Scenes as source code:
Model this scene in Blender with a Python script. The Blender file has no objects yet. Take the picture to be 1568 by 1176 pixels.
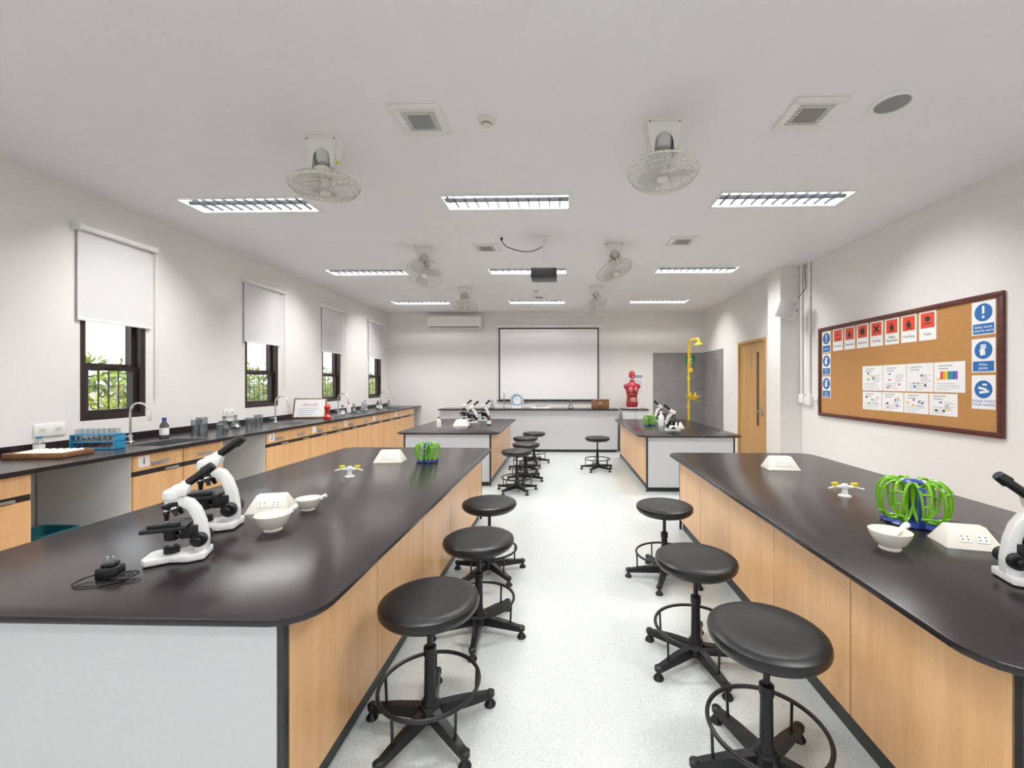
import bpy, bmesh, math, random
from mathutils import Matrix, Vector
random.seed(7)
PI=math.pi
# ------------------------------------------------------------------ materials
MATS={}
def newmat(name):
    m=bpy.data.materials.new(name); m.use_nodes=True
    n=m.node_tree; b=n.nodes.get('Principled BSDF'); MATS[name]=m
    return m,n,b
def plain(name,col,rough=.5,metal=0.0,emit=None,es=0,bump=0,nscale=60,var=.04,trans=0,coat=0,spec=.5):
    m,n,b=newmat(name)
    b.inputs['Roughness'].default_value=rough
    b.inputs['Metallic'].default_value=metal
    b.inputs['Specular IOR Level'].default_value=spec
    if trans: b.inputs['Transmission Weight'].default_value=trans
    if coat: b.inputs['Coat Weight'].default_value=coat
    tc=n.nodes.new('ShaderNodeTexCoord'); nz=n.nodes.new('ShaderNodeTexNoise')
    nz.inputs['Scale'].default_value=nscale; nz.inputs['Detail'].default_value=3
    n.links.new(tc.outputs['Object'],nz.inputs['Vector'])
    r=n.nodes.new('ShaderNodeValToRGB')
    r.color_ramp.elements[0].position=.3; r.color_ramp.elements[1].position=.7
    r.color_ramp.elements[0].color=[max(0,c*(1-var)) for c in col]+[1]
    r.color_ramp.elements[1].color=[min(1,c*(1+var)) for c in col]+[1]
    n.links.new(nz.outputs['Fac'],r.inputs['Fac']); n.links.new(r.outputs['Color'],b.inputs['Base Color'])
    if bump:
        bp=n.nodes.new('ShaderNodeBump'); bp.inputs['Strength'].default_value=bump; bp.inputs['Distance'].default_value=.002
        n.links.new(nz.outputs['Fac'],bp.inputs['Height']); n.links.new(bp.outputs['Normal'],b.inputs['Normal'])
    if emit:
        b.inputs['Emission Color'].default_value=list(emit)+[1]; b.inputs['Emission Strength'].default_value=es
    return m
plain('wall_paint',(.80,.77,.75),.7,nscale=120,var=.008)
plain('ceiling_paint',(.85,.83,.835),.8,nscale=3,var=.012)
plain('white_panel',(.60,.60,.62),.42,var=.01)
plain('white_plastic',(.82,.82,.80),.35,var=.01)
plain('cream_plastic',(.74,.71,.62),.35,var=.01)
plain('wire_beige',(.46,.44,.39),.4,var=.01)
plain('off_white_metal',(.80,.785,.75),.4,var=.01)
plain('black_laminate',(.014,.010,.012),.25,nscale=400,var=.1,spec=.42)
plain('black_edge',(.010,.010,.011),.4)
plain('black_vinyl',(.006,.006,.007),.36,bump=.05,nscale=300,spec=.38)
plain('black_plastic',(.006,.006,.008),.38,spec=.35)
plain('chrome',(.75,.76,.78),.15,metal=1,var=.01)
plain('steel',(.55,.56,.58),.3,metal=1,var=.03)
plain('louvre_dark',(.010,.011,.013),.5,spec=.1)
plain('tube_lit',(.9,.9,.9),.5,emit=(1,.99,.97),es=3)
plain('reflector_grey',(.10,.11,.12),.4,spec=.2)
plain('window_frame_dark',(.018,.010,.009),.4)
plain('blind_cloth',(.68,.68,.69),.8,nscale=500,var=.02)
plain('cork',(.47,.225,.07),.9,bump=.4,nscale=180,var=.25)
plain('frame_mahogany',(.085,.018,.012),.35,nscale=20,var=.3)
plain('paper',(.86,.86,.86),.7,var=.005)
plain('sign_blue',(.012,.13,.42),.5)
plain('sign_red',(.75,.06,.02),.5)
plain('sign_green',(.02,.25,.12),.5)
plain('ink',(.02,.02,.02),.6)
plain('ink_purple',(.3,.08,.4),.6)
plain('ink_orange',(.85,.3,.04),.6)
plain('ink_yellow',(.85,.65,.04),.6)
plain('ink_pink',(.6,.05,.25),.6)
plain('ink_grey',(.35,.36,.4),.6)
plain('yellow_paint',(.80,.52,.01),.35)
plain('yellow_plastic',(.80,.65,.01),.4)
plain('green_plastic',(.15,.42,.01),.25)
plain('blue_plastic',(.01,.035,.25),.3)
plain('light_blue_plastic',(.02,.26,.50),.35)
plain('teal_plastic',(.01,.12,.15),.45)
plain('porcelain',(.80,.77,.68),.25,var=.01,coat=.3)
plain('grey_render',(.24,.232,.232),.6,nscale=4,var=.12)
plain('grey_mesh',(.26,.255,.25),.7)
plain('light_mesh',(.55,.55,.54),.7)
plain('brown_wood',(.20,.09,.035),.5,nscale=12,var=.3)
plain('muscle_red',(.38,.018,.03),.4,nscale=25,var=.4)
plain('lung_pink',(.60,.15,.18),.4)
plain('organ_brown',(.20,.03,.02),.4)
plain('bowel_tan',(.65,.30,.20),.4)
plain('board_white',(.88,.88,.89),.55,var=.004)
plain('rubber_red',(.55,.03,.02),.4)
plain('bark',(.12,.08,.05),.9)
plain('ground_paving',(.35,.34,.31),.9,nscale=3,var=.1)
plain('sink_steel',(.45,.46,.48),.28,metal=1)
plain('amber_bottle',(.05,.05,.06),.15)
plain('projector_grey',(.012,.012,.014),.4)
plain('fan_blade',(.66,.66,.64),.35)
plain('outdoor_wall',(.55,.5,.46),.8)
def glass(name,col=(1,1,1),fac=.1):
    m,n,b=newmat(name); n.nodes.remove(b)
    t=n.nodes.new('ShaderNodeBsdfTransparent'); g=n.nodes.new('ShaderNodeBsdfGlossy'); mx=n.nodes.new('ShaderNodeMixShader')
    t.inputs[0].default_value=(*col,1); g.inputs['Roughness'].default_value=.03; mx.inputs[0].default_value=fac
    n.links.new(t.outputs[0],mx.inputs[1]); n.links.new(g.outputs[0],mx.inputs[2]); n.links.new(mx.outputs[0],n.nodes['Material Output'].inputs[0])
glass('glass_clear',(.97,.98,.98),.06); glass('labware_glass',(.82,.86,.87),.2); glass('tinted_pane',(.2,.22,.24),.25)
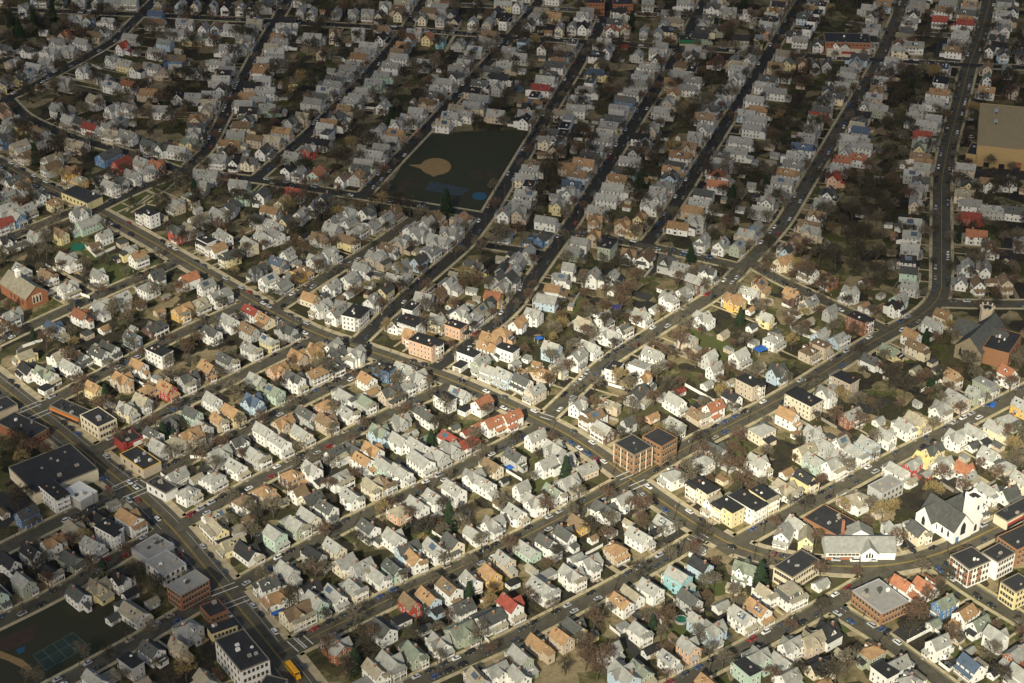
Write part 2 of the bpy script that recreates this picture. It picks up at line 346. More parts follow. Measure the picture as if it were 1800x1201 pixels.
# ------------------------------------------------------------------ houses: pixel of the roof's middle, wall, roof and type letters
H_NEAR = '''
43,1020,egf 8,1055,ldf 88,1002,ckf 137,1040,wdf 172,1027,ytx 213,1010,wkx 228,1040,wkl 267,1055,gtl 236,1082,wtf+ 204,1083,wdl 266,1137,wdf 230,1160,gkF- 166,1190,wgf 195,1185,gtb 250,1197,gtl
47,902,uds 103,870,wkF 130,925,ttx 93,948,wox 55,965,wkf 15,982,wkf 125,978,edf 173,905,ckx 165,957,wgf 203,935,wkF 230,905,wox+ 215,880,gtb 205,912,gkb
332,1100,ggh 312,1130,ttf- 360,1190,gtf 468,1022,wds 487,1045,wox 512,1078,cbx+ 547,1035,wks 562,1075,lgf 592,1130,mgx+ 598,1056,wgf 628,1037,cgf 675,1020,wgf 700,1012,ldf
753,1045,bof 720,1055,rbf 790,1028,wbf 828,1015,wgf 862,1003,oof 672,1100,wdf+ 706,1087,wkb 745,1102,gdl 812,1062,gds 860,1082,wds+ 810,1103,eex+ 773,1127,wgx 735,1152,eef 693,1167,egx 667,1180,wtf 840,1187,gtf 882,1175,wgx 897,1057,wrx 640,1199,wgb
953,1027,wgf+ 963,1008,wgb 1005,1005,wgx 1038,983,wgx 947,1128,tof 988,1115,tof 1015,1100,ydx 1035,1113,ydl 915,1148,egf 903,1180,wgf 1095,1052,wof 1113,1042,wtf 1140,1030,wgf 1125,1103,wgf- 1072,1138,wgs 1180,1160,wgf- 1143,1140,wkl 1105,1185,bgx+ 1127,1175,eef
1193,1007,qgf 1232,988,bkf 1225,966,wgb 1213,1048,gdx 1310,995,wex 1290,1030,ttl 1268,1062,wgl 1305,1078,wgf 1333,1065,wof 1387,1045,wtm+ 1358,1038,wtf- 1227,1087,bgf- 1255,1102,bgx 1212,1132,pgx 1443,1023,wgl+ 1450,1105,wkx 1423,1120,ttx 1392,1132,wgx 1340,1155,lgx 1320,1166,lkF- 1365,1155,wgf 1387,1185,wgs 1440,1168,ckx 1445,1197,tol 1245,1197,tof
1588,1022,wcf 1625,1027,wcf 1660,1055,ues 1697,1073,wos 1722,1092,wes 1752,1112,wgx 1642,1093,gel 1612,1060,mol 1645,1128,wgs 1533,1140,eoh 1556,1176,wkF- 1580,1162,wgs 1600,1192,wgh 1708,1163,wuf 1787,1145,mgs 1795,1180,wgf
310,832,wgs 330,860,wgh 375,835,wgh 415,815,wgf 345,838,gtl 458,802,ggf 513,830,koh 464,858,toh 428,875,wbh 435,908,kbl 378,910,wts 382,930,ytf 417,930,gtb 405,957,yts 373,955,wkb 438,975,wkx+ 548,820,wgx 595,836,wgx 525,860,wbs- 548,872,cds 578,893,wdf 547,908,cgf 523,920,egf 485,935,lgf 503,913,egl 553,970,gkf 505,997,ggf 588,957,cgf 612,985,cgs 635,992,ggs
733,983,wof 672,812,lgf 642,805,wof 708,828,wgf 677,848,gbf 657,855,ctx 622,873,wgf 758,812,wgx+ 790,808,ggf 865,815,cbf 833,833,wgx 853,846,wgf 798,855,wgf 763,870,wgf 733,883,wgf 703,893,pth 813,898,wgl 648,922,wdf 693,940,wgx 717,960,bdx 777,973,wgf 803,960,cdf 842,947,wgf 873,923,wgx 887,978,tgf 908,897,wgf
917,853,wgs- 962,810,wgs 993,803,wgs- 1030,820,tgs 1000,842,ggx 977,865,wef 947,885,wgx 1017,915,obf 1058,890,wdx+ 1095,873,wgs 993,935,wdx 960,948,wdf 927,962,lgf 1082,960,toh 1123,937,wgf 1168,915,wgf 1150,933,wkl 1012,978,wgl
1185,830,wgh+ 1238,805,wgh 1238,853,ckF 1262,880,wts- 1283,895,ykF 1310,908,wkF+ 1345,877,ykF 1390,862,wtx+ 1383,828,wol 1418,838,ykf 1333,808,wgx 1375,937,wgf 1402,918,wgf- 1413,945,ytf 1503,870,wth+ 1470,815,wgx 1428,800,lgf 1490,808,wgf
1583,825,wgf 1598,842,wtl 1607,813,rgx 1625,830,rgl 1628,800,yyf 1662,812,wgx 1692,820,wcx 1702,838,wgs- 1767,815,cgh 1797,838,cgf 1750,860,wgx 1770,868,wds 1733,895,wdf 1570,928,wgx- 1617,932,cdf
43,622,yts 48,645,wkx 78,662,wex+ 77,682,wkb 102,623,wts- 122,640,wgf 148,622,wdf 167,617,wdf 192,607,wdf 232,588,bdf 280,615,wkF 243,638,wof 215,662,tox 165,678,yof 222,715,cgx 253,703,gtf 267,680,koh- 290,682,rof 297,738,ddx 270,760,wdf 288,778,ggf
332,663,gdx 368,645,kof 403,632,gdf 442,610,wgf 482,601,ygf 488,645,pox 523,622,tox 555,612,tox 585,609,wgx 450,663,egf 487,687,lef 528,670,wdx 562,652,gos 448,703,bux 408,720,yof 373,698,wgf 338,722,ldf 383,733,tof- 355,747,ggf 333,760,tox 308,780,gth 385,792,ggx 420,772,wdx 462,752,wgf 497,738,tox 538,723,gdf 573,707,poh 580,745,tbx 540,768,cgf 500,782,wgf 588,792,wds
605,622,wdx 588,636,wdx 637,615,wgx 645,662,wof 652,687,wol 693,645,ukF- 722,645,wgf 745,658,wgx+ 607,693,wgf 650,707,gef 690,685,tdx 712,687,wgs- 612,723,wgf 783,697,wkF- 808,687,wgf 843,703,wcs 823,717,wkb 703,737,ggx 738,717,wdf- 755,730,wdf- 667,755,bex 707,772,wgx 732,784,wgf 745,770,eel 792,767,wrf 822,778,wrs 822,757,wrl 877,733,wcs 858,746,wcl 915,737,wcs 785,790,ggx 655,787,wox 620,787,wdx
845,632,egs 817,618,wkF- 800,645,wkb 865,605,wof 884,609,wkF- 862,648,wgf 887,655,bgf 777,608,pkF+ 748,600,pof 917,665,wdx 930,687,tgs 955,652,toh 983,638,cgf 1017,622,wgf 1040,608,wgx 970,607,bgs 1080,643,wkF- 1125,640,wgF- 1148,618,wgf 1133,662,wox- 1122,687,gdf+ 1017,707,wgx 1068,707,tts- 1043,727,wbs 1060,750,kgf 1105,738,gds- 1147,730,pol 1188,700,wgf 1193,685,wrl 1188,742,egf 942,763,wgs 975,785,ggx 905,797,gdf 905,638,wgl
1248,622,ggs- 1300,620,wgs 1257,643,wgs- 1243,673,wgl 1360,590,wgh 1423,612,tbh 1445,605,tbF- 1367,648,bdx 1335,643,ttl 1317,668,tkF 1290,695,wkf 1260,717,wcs 1227,725,tbf 1415,698,ckF+ 1455,685,wgx 1487,663,tkF 1385,725,wox 1340,750,cgh+ 1433,758,ggx 1447,775,ggf 1477,773,wgs- 1422,792,cts 1497,725,mgs 1258,787,wdx 1480,603,bgs
1532,630,wdf 1565,613,yef 1613,605,cbf 1610,648,ctl 1675,655,tof- 1683,695,tgf+ 1655,715,wgx 1722,693,egf- 1733,672,egF- 1778,655,wcf 1622,740,ytf 1597,750,wgx 1565,767,wgx 1535,782,bgf 1508,792,wgf 1773,732,egh 1797,708,ogf 1750,748,cgf 1715,757,wgf 1685,765,wgx 1708,780,wdl 1637,790,ydx 1740,795,wgf 1545,737,wgl
12,418,wkx 40,425,wgl 62,413,ggx 105,407,ybx 182,410,wgs 155,388,lgs+ 118,452,wgx+ 165,430,wbl 230,437,ygx 242,447,wos 215,425,tdb 173,480,wgx 38,470,wgf 82,480,wbx 118,500,wgx 20,550,ggx 5,570,kof 142,550,wcx 95,572,wux 175,535,wgx 213,520,ggs 260,500,wgh+ 275,480,wds- 280,545,tol 183,575,wol 272,572,kdx 153,585,tdb
320,540,oox 347,530,wtx 332,485,wcs 362,497,wgs 390,515,wgs+ 382,433,wos 363,420,wkF- 393,410,wgf 405,445,yds 438,423,cgf 463,412,wgf 483,403,wgf 300,407,rdx 453,470,ddx 472,487,wgs 495,497,wgs 487,457,tuf 505,442,wgs- 537,477,ooh 513,483,wgl 560,415,gbx 555,453,wgx 585,445,wgx 580,500,wgs 545,520,cox 565,533,wgx 593,545,wgs 573,515,gul 442,543,wrf 468,555,cof 437,575,gbf 403,560,wgx 372,580,wdx 507,577,gdx
610,418,ybx 627,402,ggx 707,422,tgx 682,433,wbf 662,448,tgx+ 732,405,wgx 780,422,ggx+ 792,403,wgx 765,445,wgf 738,455,bdf 713,462,bgf- 635,467,wgx 613,485,wgx 697,487,kgs 732,487,wgl 650,497,wgl 677,505,ydf 657,527,wgf 613,513,wgl 627,549,wkF 605,535,wgs 788,495,wgf 798,480,ktl 833,463,ydx 885,408,bdx 882,453,gtl 897,470,gdf 890,488,gdf 745,520,ggs 772,510,kbf 723,537,wkF- 700,563,wdx 727,572,wkF 767,560,cgx 808,545,wgx 833,558,wgf 810,575,pkF- 867,517,ocs 830,508,wgl 857,533,gdx 852,549,wtf- 883,497,tgx 882,580,poh 860,593,pof
952,415,udx 930,423,udl 1020,422,wgs 1008,438,egs 1000,467,wgs- 987,485,wgs- 972,505,wos 962,523,bgs+ 938,548,wgx 910,564,wox 1068,428,ekF 1108,442,wbx 1133,447,wbf+ 1175,455,gdx 1043,480,wgf 1077,483,wgf 1197,467,ggf 1047,403,tox 1115,403,yoh 1027,565,gtx 1062,553,wgs- 1072,584,wgx 1105,584,wds- 1128,550,wgx 1150,540,wgl 1175,520,wgx 913,452,ggf 932,450,ggf 915,472,ggf 907,489,gdf
1235,418,wgf 1268,425,wgf 1303,430,egf 1320,410,tgs 1338,400,ugf 1203,508,wgx 1228,493,kgf 1250,475,wdx 1238,555,wgx 1272,585,ttl 1210,592,tgf 1293,524,oox 1317,510,wgf 1335,497,tof 1348,555,ygf- 1322,572,wdl 1368,458,cox 1397,420,kbx 1383,437,bdf- 1422,472,wdf 1457,485,mof 1393,512,kof 1423,527,cgs 1460,542,ggs- 1422,562,gtl 1490,512,wgx 1458,588,bgs 1427,402,tgx
1600,410,wgs 1600,432,ggs 1597,453,wks 1598,473,lds 1600,498,ggs 1580,523,lgs 1590,541,wkx- 1717,408,wcs+ 1742,433,wbf 1702,463,wgf 1733,468,wgf 1690,491,wgf 1720,494,wbf 1768,490,tbf 1742,492,tbl 1658,550,cof 1638,570,wgf 1603,585,wof 1635,584,wkb 1520,492,wdl 1517,560,mkF 1503,540,gol 1530,540,gdl 1798,425,ggf
'''
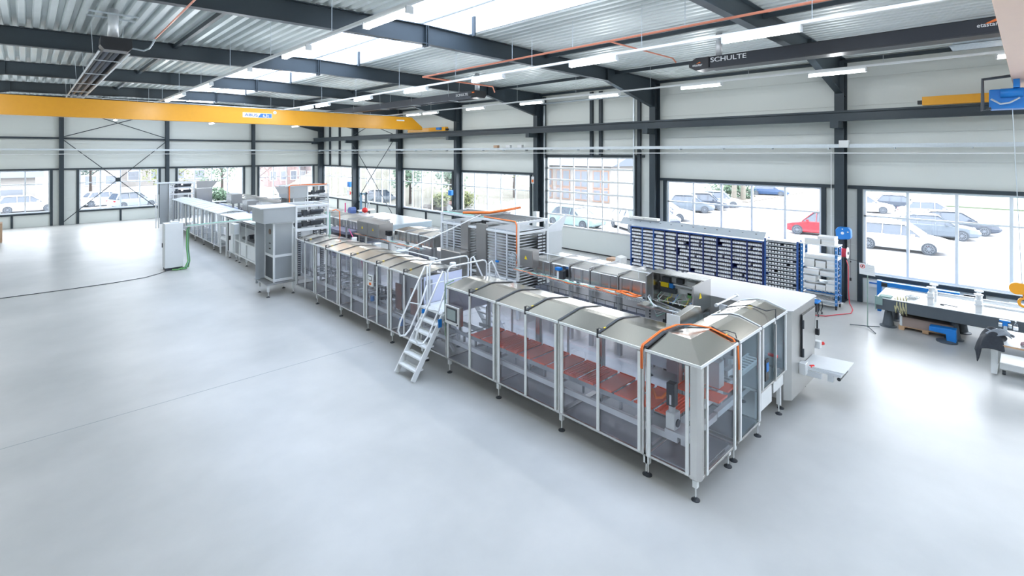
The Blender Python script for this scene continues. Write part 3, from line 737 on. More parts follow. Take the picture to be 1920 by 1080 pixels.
m = MB().tube([(10.41, 3.42, 2.05), (10.41, 3.42, 2.28), (10.43, 3.6, 2.2), (10.4, 3.9, 2.26), (10.2, 4.3, 2.17)], .012, 6); m.build('sensor_cable', DARK, b3)
B('latch', YSIGN, (10.38, 10.44, 3.85, 3.97, 2.24, 2.25), b3)
for k, (x, y) in enumerate(((10.55, 3.6), (10.9, 3.6), (10.55, 4.2))): MB().cyl((x, y, .5), (x, y, .86), .05).build('lower_post', ALUW, b3)
m = MB(); m.cyl((10.6, 3.62, 1.3), (10.6, 3.45, 1.3), .03); m.build('stop_button', RED, b3)

# steel box machine (cooling cabinet)
t = thing('cooling_cabinet', 'large flat-topped stainless steel box machine with hinged door, right end', 'machine', (12, 5, 0))
m = MB(); pts = [(11.12, 3.50), (11.22, 3.38), (12.78, 3.38), (12.86, 3.42), (12.86, 6.42), (11.12, 6.42)]
m.prism(pts, 'z', .24, 2.06); m.build('body', mat('matt_stainless', (.52, .52, .51), .38, .75, .04), t, bev=.01)
MB().prism([(11.10, 3.48), (11.21, 3.35), (12.80, 3.35), (12.89, 3.40), (12.89, 6.43), (11.10, 6.43)], 'z', 2.06, 2.085).build('top_sheet', mat('pale_steel_top', (.50, .50, .52), .38, .6, .06, 1.5), t, bev=.006)
dr = MB().box(11.80, 12.70, 3.345, 3.375, .98, 1.86).build('door', MATS['matt_stainless'], t, bev=.008)
m = MB(); m.box(11.79, 12.70, 3.34, 3.378, 1.86, 1.875); m.box(11.775, 11.79, 3.34, 3.378, .98, 1.87); m.build('door_seal', BLACK, dr)
for z in (1.08, 1.68): MB().cyl((11.78, 3.33, z-.09), (11.78, 3.33, z+.09), .022).build('hinge', DARK, dr)
MB().box(12.72, 12.80, 3.28, 3.36, 1.22, 1.36).box(12.75, 12.78, 3.31, 3.34, 1.36, 1.55).build('door_handle', BLACK, dr, bev=.01)
for (x, y) in ((11.25, 3.6), (12.7, 3.6), (11.25, 6.2), (12.7, 6.2)): foot(t, x, y, .26)
o_ = MB().box(12.30, 12.86, 2.62, 3.42, .800, .812).build('outfeed_conveyor', WHITE, t)
m = MB(); m.box(11.78, 12.35, 2.75, 3.4, .76, .80); m.box(11.70, 11.86, 3.26, 3.38, .70, .92); m.box(12.86, 12.95, 3.2, 3.4, .98, 1.14)
m = MB(); m.prism([(11.82, 3.37), (12.60, 3.37), (12.72, 2.62), (11.95, 2.62)], 'z', .80, .815); 
bpy.data.objects.remove(o_, do_unlink=True)
o_ = m.build('outfeed_belt', WHITE, t)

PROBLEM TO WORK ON
Copy all lines from the listing that contain "with".

SOLUTION
Model this scene in Blender with a Python script. The Blender file has no objects yet. Take the picture to be 1568 by 1176 pixels.
t = thing('cooling_cabinet', 'large flat-topped stainless steel box machine with hinged door, right end', 'machine', (12, 5, 0))